THE RECORDS:
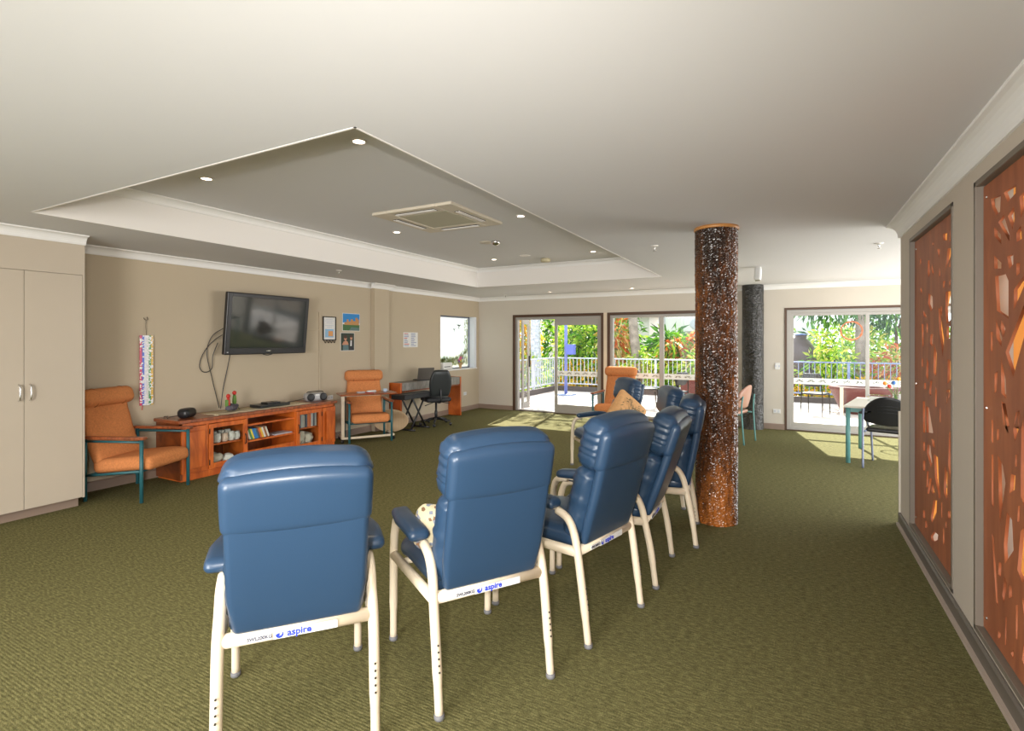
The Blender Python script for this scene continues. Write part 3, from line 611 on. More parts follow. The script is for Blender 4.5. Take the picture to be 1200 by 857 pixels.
    def pw(p, k=1.0):
        e = abs(p.x) / .24
        f = max(0, e - .72) * 3.2
        a = p.z
        return (p.x + math.copysign(wr(a, k) * f * 1.1, p.x), p.y + wr(a + p.y * .6, k + 1.3) * f * .9, p.z + (.018 * (1 - e * e) * min(1, max(0, (p.z - .56) / .1))))
    obj('headrest', cushion(B(), (.497, .155, .265), .06, 24, .008, lambda p: pw(p, .4), A, c=(0, .055, .540)), m_blue, T, smooth=True)
    obj('lumbar_cushion', cushion(B(), (.490, .125, .40), .055, 24, .012, lambda p: pw(p, 2.0), A, c=(0, .062, .212)), m_blue, T, smooth=True)
    return T
NH = 'navy vinyl high-back chair '
highback(NH + 'seen square from behind, nearest the camera at lower left', (-1.843, 1.524), R(50.5), lean=15.5)
highback(NH + 'second from the left in the front, holding a patterned cushion', (-1.401, 2.145), R(57.4), lean=12.5)
highback(NH + 'third in the row, turned side-on with its grey seat showing', (-1.158, 2.843), R(76.2), lean=14.5)
highback(NH + 'fourth in the row, leaning back before the bark pillar', (-1.082, 3.561), R(91.0), dz=-.055, lean=18)
highback(NH + 'fifth in the row, its back against the bark pillar', (-.995, 4.311), R(97.9), dz=-.05, lean=10)
highback(NH + 'facing left with a tan patterned cushion propped on it', (-1.997, 6.085), R(131), dz=-.07, lean=12, tags=False)
highback(NH + 'facing left, between the row and the tan-cushion chair', (-1.29, 5.075), R(114.5), dz=-.06, lean=9.5, tags=False)

# cushions lying in the chairs
def throw(label, loc, rot, s, mat, marks=None, group=None):
    T = thing('throw_cushion', label, 'cushion', loc, 0); T.rotation_euler = rot
    def w(p):
        e = (abs(p.x) * abs(p.z)) / (s * s / 4)
        return (p.x * (1 - .06 * (1 - (2 * p.z / s) ** 2)), p.y * (1 - .75 * e), p.z * (1 - .06 * (1 - (2 * p.x / s) ** 2)))
    obj('cover', cushion(B(), (s, .12, s), .05, 12, .02, w), mat, T, smooth=True)
    if marks:
        b = B(); rr = random.Random(marks)
        for k in range(46):
            cx, cz = rr.uniform(-.33, .33) * s, rr.uniform(-.33, .33) * s; a = rr.uniform(0, PI); L = rr.uniform(.012, .035); w_ = .004
            yy = -.0815 + .05 * ((abs(cx) * abs(cz)) / (s * s / 4)) 
            c, q = math.cos(a), math.sin(a)
            b.faces.new([b.verts.new((cx + i * c - j * q, -.079 - .001, cz + i * q + j * c)) for i, j in ((-L, 0), (0, w_), (L, 0), (0, -w_))])
        obj('printed_pattern', b, m_sil, T)
    return T
m_tan = M('tan_linen', (.60, .33, .14), .9, bump=(200, .4, .003), vary=(30, .12))
def florm():
    m = M('patchwork_print', (.75, .66, .45), .85); nt = m.node_tree; b = nt.nodes['Principled BSDF']
    tc = nt.nodes.new('ShaderNodeTexCoord'); v = nt.nodes.new('ShaderNodeTexVoronoi'); v.inputs['Scale'].default_value = 60
    r = nt.nodes.new('ShaderNodeValToRGB'); r.color_ramp.interpolation = 'CONSTANT'; e = r.color_ramp.elements
    e[0].position = 0; e[0].color = (.80, .70, .48, 1); e[1].position = .62; e[1].color = (.30, .17, .09, 1)
    for p, c in ((.72, (.30, .33, .42, 1)), (.85, (.78, .68, .5, 1))): k = e.new(p); k.color = c
    nt.links.new(tc.outputs['Object'], v.inputs[0]); nt.links.new(v.outputs['Color'], r.inputs[0]); nt.links.new(r.outputs[0], b.inputs['Base Color']); return m
throw('tan cushion with dark line pattern propped on one corner in the far navy chair', (-1.70, 5.95, .70), (R(-14), R(40), R(42)), .43, m_tan, marks=5)
throw('cream patterned cushion tucked behind the armrest of the second navy chair', (-1.495, 2.01, .665), (R(-14), R(14), R(57)), .20, florm())
throw('narrow edge of an orange-tan cushion between the third and fourth navy chairs', (-1.16, 3.56, .68), (R(-18), R(10), R(91)), .36, m_tan, marks=8)

# ================================================================== orange armchairs
def armchair(label, loc, rz, group='orange armchairs with teal legs'):
    T = thing('armchair', label, 'armchair', (loc[0], loc[1], 0), rz, group); w = .315; f = .29; ht = .60
    for s in (-1, 1):
        for yy in (-f, f): obj('leg', tube(B(), [(s * w, yy, 0), (s * w, yy, ht)], .017, 12), m_teal, T, smooth=True)
        a = obj('armrest', bx(s * w - .03, s * w + .03, -f - .03, f + .04, ht, ht + .028), m_arm, T, bevel=.009, seg=3)
        obj('arm_rail', tube(B(), [(s * w, -f, ht - .022), (s * w, f, ht - .022)], .012, 8), m_teal, T, smooth=True)
        obj('side_rail', tube(B(), [(s * w, -f, .245), (s * w, f, .30)], .013, 8), m_teal, T, smooth=True)
    obj('cross_rail', tube(B(), [(-w, -f + .04, .25), (w, -f + .04, .25)], .013, 8), m_teal, T, smooth=True)
    obj('cross_rail', tube(B(), [(-w, f - .06, .285), (w, f - .06, .285)], .013, 8), m_teal, T, smooth=True)
    A = Matrix.Translation((0, .02, .345)) @ Matrix.Rotation(R(6), 4, 'X')
    def sw(p):
        t = max(0, (p.y - .12) / .2); return (p.x, p.y, p.z - .02 * t * t)
    obj('seat', cushion(B(), (.56, .60, .125), .045, 12, .012, sw, A, c=(0, .02, 0)), m_orange, T, smooth=True)
    A = Matrix.Translation((0, -.20, .34)) @ Matrix.Rotation(R(17), 4, 'X')
    obj('backrest', cushion(B(), (.54, .095, .66), .04, 12, .010, lambda p: (p.x * (1 - .04 * (p.z > .5)), p.y - .03 * math.sin(PI * p.z / .66), p.z), A, c=(0, -.01, .33)), m_orange, T, smooth=True)
    hr = obj('headrest', cushion(B(), (.60, .135, .175), .065, 14, .01, lambda p: (p.x, p.y, p.z - .018 * (1 - abs(abs(p.x) - .18) / .18 if abs(p.x) < .36 else 0) * 0 - (.010 if abs(abs(p.x) - .165) < .014 else 0) * (1 if p.z > 0 else -1)), A, c=(0, .035, .655)), m_orange, T, smooth=True)
    b = B()
    for x in (-.165, .165): tube(b, [Vector((x, .035 + .073 * math.cos(t), .655 + .093 * math.sin(t))) for t in [2 * PI * k / 20 for k in range(20)]], .004, 6, closed=True)
    for v in b.verts: v.co = A @ v.co
    obj('seam_piping', b, M('brown_seam', (.33, .11, .03), .9), hr, smooth=True)
    return T
fa = math.atan2(-.917, .395)
armchair('orange tweed armchair with teal legs beside the tall beige cupboard at left', (-5.855, 2.885), fa)
armchair('orange tweed armchair behind the wheeled tray table by the timber cabinet', (-5.885, 6.155), math.atan2(-.8, -.6))
armchair('orange tweed armchair standing in front of the glass doors, behind the navy chairs', (-2.80, 9.10), PI)

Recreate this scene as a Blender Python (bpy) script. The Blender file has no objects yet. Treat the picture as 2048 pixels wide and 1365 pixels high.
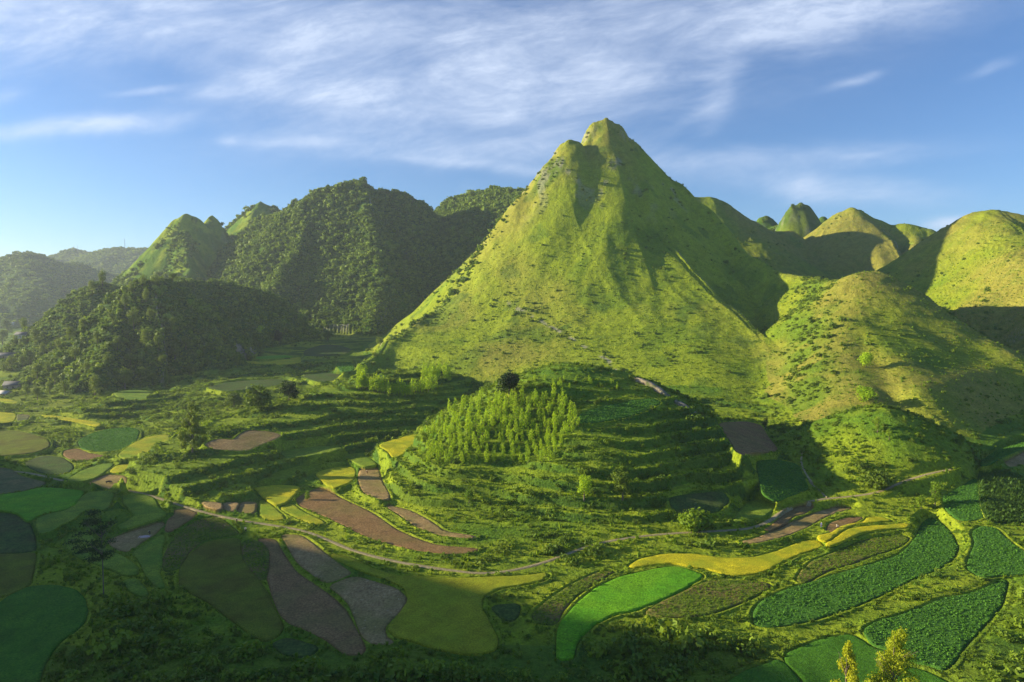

WHAT IS BEING ASKED: Quote the preceding records in their entirety, excluding every picture.

SOLUTION FOR THIS TASK:
The Blender Python script for this scene continues. Write part 3, from line 611 on. More parts follow. The script is for Blender 4.5. Take the picture to be 1200 by 857 pixels.
    def pw(p, k=1.0):
        e = abs(p.x) / .24
        f = max(0, e - .72) * 3.2
        a = p.z
        return (p.x + math.copysign(wr(a, k) * f * 1.1, p.x), p.y + wr(a + p.y * .6, k + 1.3) * f * .9, p.z + (.018 * (1 - e * e) * min(1, max(0, (p.z - .56) / .1))))
    obj('headrest', cushion(B(), (.497, .155, .265), .06, 24, .008, lambda p: pw(p, .4), A, c=(0, .055, .540)), m_blue, T, smooth=True)
    obj('lumbar_cushion', cushion(B(), (.490, .125, .40), .055, 24, .012, lambda p: pw(p, 2.0), A, c=(0, .062, .212)), m_blue, T, smooth=True)
    return T
NH = 'navy vinyl high-back chair '
highback(NH + 'seen square from behind, nearest the camera at lower left', (-1.843, 1.524), R(50.5), lean=15.5)
highback(NH + 'second from the left in the front, holding a patterned cushion', (-1.401, 2.145), R(57.4), lean=12.5)
highback(NH + 'third in the row, turned side-on with its grey seat showing', (-1.158, 2.843), R(76.2), lean=14.5)
highback(NH + 'fourth in the row, leaning back before the bark pillar', (-1.082, 3.561), R(91.0), dz=-.055, lean=18)
highback(NH + 'fifth in the row, its back against the bark pillar', (-.995, 4.311), R(97.9), dz=-.05, lean=10)
highback(NH + 'facing left with a tan patterned cushion propped on it', (-1.997, 6.085), R(131), dz=-.07, lean=12, tags=False)
highback(NH + 'facing left, between the row and the tan-cushion chair', (-1.29, 5.075), R(114.5), dz=-.06, lean=9.5, tags=False)

# cushions lying in the chairs
def throw(label, loc, rot, s, mat, marks=None, group=None):
    T = thing('throw_cushion', label, 'cushion', loc, 0); T.rotation_euler = rot
    def w(p):
        e = (abs(p.x) * abs(p.z)) / (s * s / 4)
        return (p.x * (1 - .06 * (1 - (2 * p.z / s) ** 2)), p.y * (1 - .75 * e), p.z * (1 - .06 * (1 - (2 * p.x / s) ** 2)))
    obj('cover', cushion(B(), (s, .12, s), .05, 12, .02, w), mat, T, smooth=True)
    if marks:
        b = B(); rr = random.Random(marks)
        for k in range(46):
            cx, cz = rr.uniform(-.33, .33) * s, rr.uniform(-.33, .33) * s; a = rr.uniform(0, PI); L = rr.uniform(.012, .035); w_ = .004
            yy = -.0815 + .05 * ((abs(cx) * abs(cz)) / (s * s / 4)) 
            c, q = math.cos(a), math.sin(a)
            b.faces.new([b.verts.new((cx + i * c - j * q, -.079 - .001, cz + i * q + j * c)) for i, j in ((-L, 0), (0, w_), (L, 0), (0, -w_))])
        obj('printed_pattern', b, m_sil, T)
    return T
m_tan = M('tan_linen', (.60, .33, .14), .9, bump=(200, .4, .003), vary=(30, .12))
def florm():
    m = M('patchwork_print', (.75, .66, .45), .85); nt = m.node_tree; b = nt.nodes['Principled BSDF']
    tc = nt.nodes.new('ShaderNodeTexCoord'); v = nt.nodes.new('ShaderNodeTexVoronoi'); v.inputs['Scale'].default_value = 60
    r = nt.nodes.new('ShaderNodeValToRGB'); r.color_ramp.interpolation = 'CONSTANT'; e = r.color_ramp.elements
    e[0].position = 0; e[0].color = (.80, .70, .48, 1); e[1].position = .62; e[1].color = (.30, .17, .09, 1)
    for p, c in ((.72, (.30, .33, .42, 1)), (.85, (.78, .68, .5, 1))): k = e.new(p); k.color = c
    nt.links.new(tc.outputs['Object'], v.inputs[0]); nt.links.new(v.outputs['Color'], r.inputs[0]); nt.links.new(r.outputs[0], b.inputs['Base Color']); return m
throw('tan cushion with dark line pattern propped on one corner in the far navy chair', (-1.70, 5.95, .70), (R(-14), R(40), R(42)), .43, m_tan, marks=5)
throw('cream patterned cushion tucked behind the armrest of the second navy chair', (-1.495, 2.01, .665), (R(-14), R(14), R(57)), .20, florm())
throw('narrow edge of an orange-tan cushion between the third and fourth navy chairs', (-1.16, 3.56, .68), (R(-18), R(10), R(91)), .36, m_tan, marks=8)

# ================================================================== orange armchairs
def armchair(label, loc, rz, group='orange armchairs with teal legs'):
    T = thing('armchair', label, 'armchair', (loc[0], loc[1], 0), rz, group); w = .315; f = .29; ht = .60
    for s in (-1, 1):
        for yy in (-f, f): obj('leg', tube(B(), [(s * w, yy, 0), (s * w, yy, ht)], .017, 12), m_teal, T, smooth=True)
        a = obj('armrest', bx(s * w - .03, s * w + .03, -f - .03, f + .04, ht, ht + .028), m_arm, T, bevel=.009, seg=3)
        obj('arm_rail', tube(B(), [(s * w, -f, ht - .022), (s * w, f, ht - .022)], .012, 8), m_teal, T, smooth=True)
        obj('side_rail', tube(B(), [(s * w, -f, .245), (s * w, f, .30)], .013, 8), m_teal, T, smooth=True)
    obj('cross_rail', tube(B(), [(-w, -f + .04, .25), (w, -f + .04, .25)], .013, 8), m_teal, T, smooth=True)
    obj('cross_rail', tube(B(), [(-w, f - .06, .285), (w, f - .06, .285)], .013, 8), m_teal, T, smooth=True)
    A = Matrix.Translation((0, .02, .345)) @ Matrix.Rotation(R(6), 4, 'X')
    def sw(p):
        t = max(0, (p.y - .12) / .2); return (p.x, p.y, p.z - .02 * t * t)
    obj('seat', cushion(B(), (.56, .60, .125), .045, 12, .012, sw, A, c=(0, .02, 0)), m_orange, T, smooth=True)
    A = Matrix.Translation((0, -.20, .34)) @ Matrix.Rotation(R(17), 4, 'X')
    obj('backrest', cushion(B(), (.54, .095, .66), .04, 12, .010, lambda p: (p.x * (1 - .04 * (p.z > .5)), p.y - .03 * math.sin(PI * p.z / .66), p.z), A, c=(0, -.01, .33)), m_orange, T, smooth=True)
    hr = obj('headrest', cushion(B(), (.60, .135, .175), .065, 14, .01, lambda p: (p.x, p.y, p.z - .018 * (1 - abs(abs(p.x) - .18) / .18 if abs(p.x) < .36 else 0) * 0 - (.010 if abs(abs(p.x) - .165) < .014 else 0) * (1 if p.z > 0 else -1)), A, c=(0, .035, .655)), m_orange, T, smooth=True)
    b = B()
    for x in (-.165, .165): tube(b, [Vector((x, .035 + .073 * math.cos(t), .655 + .093 * math.sin(t))) for t in [2 * PI * k / 20 for k in range(20)]], .004, 6, closed=True)
    for v in b.verts: v.co = A @ v.co
    obj('seam_piping', b, M('brown_seam', (.33, .11, .03), .9), hr, smooth=True)
    return T
fa = math.atan2(-.917, .395)
armchair('orange tweed armchair with teal legs beside the tall beige cupboard at left', (-5.855, 2.885), fa)
armchair('orange tweed armchair behind the wheeled tray table by the timber cabinet', (-5.885, 6.155), math.atan2(-.8, -.6))
armchair('orange tweed armchair standing in front of the glass doors, behind the navy chairs', (-2.80, 9.10), PI)

Recreate this scene as a Blender Python (bpy) script. The Blender file has no objects yet. Treat the picture as 2048 pixels wide and 1365 pixels high.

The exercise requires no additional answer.